Center for Rural Health part of new grassroots rural policy project


The Center for Rural Health is one of the first participants in the national Rural People, Rural Policy program.

The new five-year national initiative, funded by the W.K. Kellogg Foundation of Battle Creek, Mich., builds and strengthens networks of local organizations to develop policy that will help rural communities and small towns.

This initiative intends to grow from regional networks into a national network of rural organizations and national service groups working on a variety of economic and social issues that impact rural America, according to a statement by the Kellogg Foundation announcing the awardees.

The foundation funded only 24 of the 190 proposals they received for the first year. The Center for Rural Health is the only health-related organization selected to participate.
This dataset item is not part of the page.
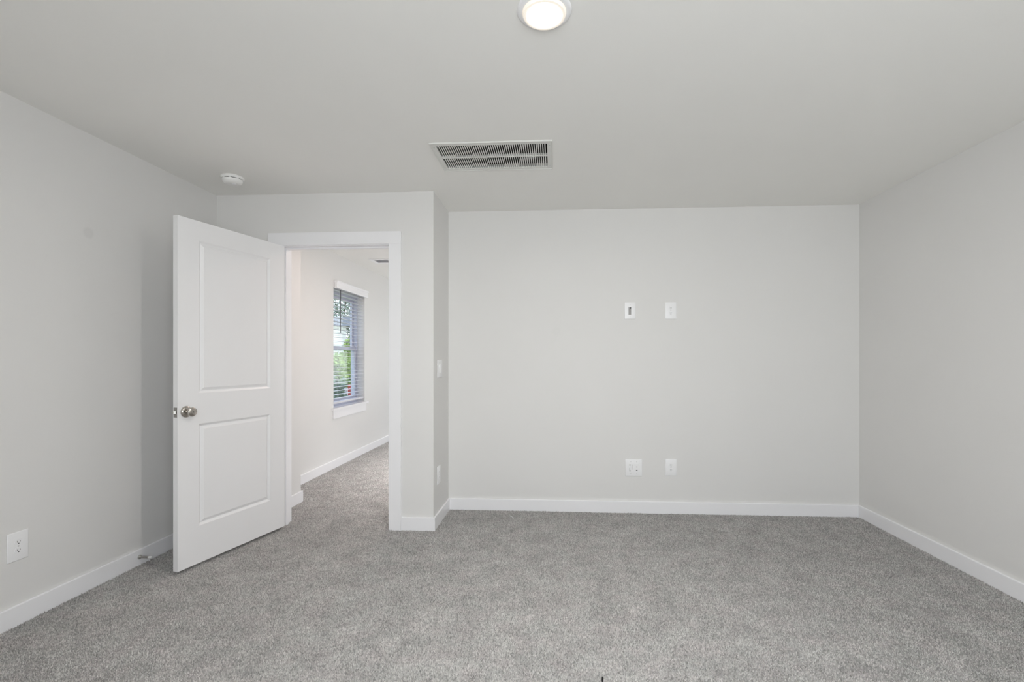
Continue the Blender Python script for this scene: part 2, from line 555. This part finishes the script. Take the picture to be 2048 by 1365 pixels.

The remaining 23 are primarily community development, youth or policy organizations.

“This program stresses collaboration, bringing together housing, economic development, migrant programs, education and healthcare,” said Brad Gibbens, associate director of the Center for Rural Health. “No one individual can be as effective as the group.”
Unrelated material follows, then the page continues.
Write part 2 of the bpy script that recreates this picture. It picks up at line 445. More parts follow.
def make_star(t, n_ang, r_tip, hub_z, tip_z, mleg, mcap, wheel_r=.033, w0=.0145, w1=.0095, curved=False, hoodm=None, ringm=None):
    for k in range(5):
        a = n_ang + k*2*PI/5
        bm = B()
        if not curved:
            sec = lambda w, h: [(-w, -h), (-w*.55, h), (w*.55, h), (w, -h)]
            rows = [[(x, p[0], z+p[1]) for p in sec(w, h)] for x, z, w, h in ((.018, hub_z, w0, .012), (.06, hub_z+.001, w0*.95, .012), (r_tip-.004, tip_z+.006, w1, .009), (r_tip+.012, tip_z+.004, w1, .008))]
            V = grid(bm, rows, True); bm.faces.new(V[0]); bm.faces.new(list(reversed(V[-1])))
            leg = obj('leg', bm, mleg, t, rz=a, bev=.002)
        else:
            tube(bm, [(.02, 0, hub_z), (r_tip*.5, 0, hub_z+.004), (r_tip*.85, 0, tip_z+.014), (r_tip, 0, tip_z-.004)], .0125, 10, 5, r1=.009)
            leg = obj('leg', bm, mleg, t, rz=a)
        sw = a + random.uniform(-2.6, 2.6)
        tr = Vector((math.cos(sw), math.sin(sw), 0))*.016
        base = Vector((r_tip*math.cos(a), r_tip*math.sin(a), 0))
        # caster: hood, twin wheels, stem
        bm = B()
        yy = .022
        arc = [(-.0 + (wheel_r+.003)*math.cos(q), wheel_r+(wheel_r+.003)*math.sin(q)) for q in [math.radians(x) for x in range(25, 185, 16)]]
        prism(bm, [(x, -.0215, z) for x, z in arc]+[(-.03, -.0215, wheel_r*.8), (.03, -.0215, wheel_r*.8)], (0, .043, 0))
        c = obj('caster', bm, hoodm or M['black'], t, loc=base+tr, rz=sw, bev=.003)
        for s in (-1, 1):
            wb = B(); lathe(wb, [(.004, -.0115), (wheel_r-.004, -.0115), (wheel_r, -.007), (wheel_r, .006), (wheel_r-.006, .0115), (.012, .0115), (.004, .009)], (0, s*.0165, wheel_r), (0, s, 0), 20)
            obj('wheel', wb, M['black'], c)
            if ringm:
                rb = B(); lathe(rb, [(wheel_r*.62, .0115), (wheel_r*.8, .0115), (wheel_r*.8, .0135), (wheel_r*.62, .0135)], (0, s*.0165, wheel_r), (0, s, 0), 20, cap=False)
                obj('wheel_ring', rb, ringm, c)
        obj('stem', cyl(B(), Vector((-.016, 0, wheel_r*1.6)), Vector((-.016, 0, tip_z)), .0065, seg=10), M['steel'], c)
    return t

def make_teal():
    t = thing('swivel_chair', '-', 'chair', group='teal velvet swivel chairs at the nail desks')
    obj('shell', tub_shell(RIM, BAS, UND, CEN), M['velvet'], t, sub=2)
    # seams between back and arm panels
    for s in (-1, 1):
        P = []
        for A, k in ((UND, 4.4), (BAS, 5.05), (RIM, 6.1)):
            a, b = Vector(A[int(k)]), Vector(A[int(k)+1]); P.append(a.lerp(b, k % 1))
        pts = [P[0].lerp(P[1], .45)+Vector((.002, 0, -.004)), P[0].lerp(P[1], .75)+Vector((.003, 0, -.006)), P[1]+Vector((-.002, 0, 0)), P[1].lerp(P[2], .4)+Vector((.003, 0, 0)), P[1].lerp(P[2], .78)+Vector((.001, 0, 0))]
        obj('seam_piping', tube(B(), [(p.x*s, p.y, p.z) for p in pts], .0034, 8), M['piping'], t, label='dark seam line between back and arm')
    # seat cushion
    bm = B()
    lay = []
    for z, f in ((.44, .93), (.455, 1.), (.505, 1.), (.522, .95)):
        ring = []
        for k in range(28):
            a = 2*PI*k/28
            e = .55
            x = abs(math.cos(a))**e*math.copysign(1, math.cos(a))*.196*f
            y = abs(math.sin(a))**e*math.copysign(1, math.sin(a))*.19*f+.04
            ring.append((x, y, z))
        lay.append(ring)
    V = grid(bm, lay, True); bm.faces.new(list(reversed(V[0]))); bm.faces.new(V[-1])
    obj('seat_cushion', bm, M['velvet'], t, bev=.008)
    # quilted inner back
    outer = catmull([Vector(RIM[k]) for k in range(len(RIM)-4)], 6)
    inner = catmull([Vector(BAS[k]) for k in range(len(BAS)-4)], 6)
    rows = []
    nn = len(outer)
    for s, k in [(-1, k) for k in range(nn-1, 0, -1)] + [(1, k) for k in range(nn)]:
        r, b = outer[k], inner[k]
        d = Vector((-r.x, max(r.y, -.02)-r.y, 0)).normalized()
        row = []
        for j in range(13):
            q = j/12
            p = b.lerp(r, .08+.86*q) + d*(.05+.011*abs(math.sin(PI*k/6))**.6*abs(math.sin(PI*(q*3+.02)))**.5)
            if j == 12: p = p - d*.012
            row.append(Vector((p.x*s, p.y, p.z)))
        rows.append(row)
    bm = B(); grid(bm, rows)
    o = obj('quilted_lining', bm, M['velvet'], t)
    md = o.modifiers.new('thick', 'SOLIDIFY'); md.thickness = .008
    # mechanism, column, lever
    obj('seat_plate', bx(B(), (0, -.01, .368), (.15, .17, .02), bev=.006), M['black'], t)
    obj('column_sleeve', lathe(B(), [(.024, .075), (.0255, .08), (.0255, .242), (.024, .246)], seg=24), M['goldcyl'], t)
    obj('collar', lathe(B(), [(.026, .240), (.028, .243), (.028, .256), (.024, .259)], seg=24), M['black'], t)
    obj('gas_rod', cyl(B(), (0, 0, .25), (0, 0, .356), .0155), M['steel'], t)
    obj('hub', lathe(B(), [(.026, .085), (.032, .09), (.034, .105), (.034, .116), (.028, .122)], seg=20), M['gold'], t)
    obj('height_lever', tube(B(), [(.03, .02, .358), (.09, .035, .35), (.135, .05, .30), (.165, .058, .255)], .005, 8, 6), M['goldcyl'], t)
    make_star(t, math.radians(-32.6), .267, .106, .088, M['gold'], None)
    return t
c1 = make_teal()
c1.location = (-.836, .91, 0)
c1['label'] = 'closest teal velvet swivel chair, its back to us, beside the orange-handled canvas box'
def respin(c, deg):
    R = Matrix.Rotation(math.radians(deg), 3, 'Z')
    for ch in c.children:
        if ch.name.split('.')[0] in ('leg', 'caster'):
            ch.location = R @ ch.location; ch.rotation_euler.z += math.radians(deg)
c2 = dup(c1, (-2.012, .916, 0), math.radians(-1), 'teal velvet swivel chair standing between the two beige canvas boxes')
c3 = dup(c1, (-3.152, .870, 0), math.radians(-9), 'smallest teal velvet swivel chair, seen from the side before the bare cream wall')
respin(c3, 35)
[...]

Center for Rural Health Associate Director Alana Knudson, Gibbens’ partner on the project, agrees. “This program will give the rural voice a strong, unified grassroots foundation,” she said.
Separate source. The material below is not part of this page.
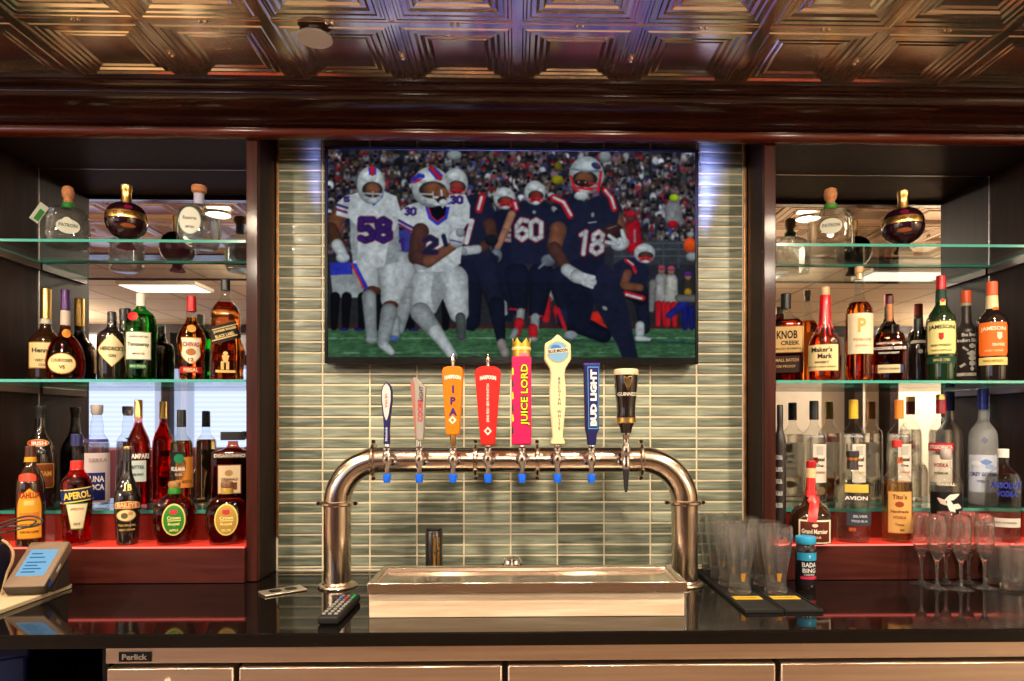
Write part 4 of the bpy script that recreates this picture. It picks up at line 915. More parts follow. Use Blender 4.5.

“These groups make a difference in the communities they serve every day,” said Rick Foster, vice president of programs for the Kellogg Foundation. “We want to learn from them what’s working and what we can do together to improve the vitality of rural communities and the lives of the residents. We believe policies that impact rural people are best informed by rural citizens themselves.”

“Here at the Center for Rural Health we already facilitate this sort of collaboration on a local level and now we can share what we have learned on a regional and national level,” said Gibbens.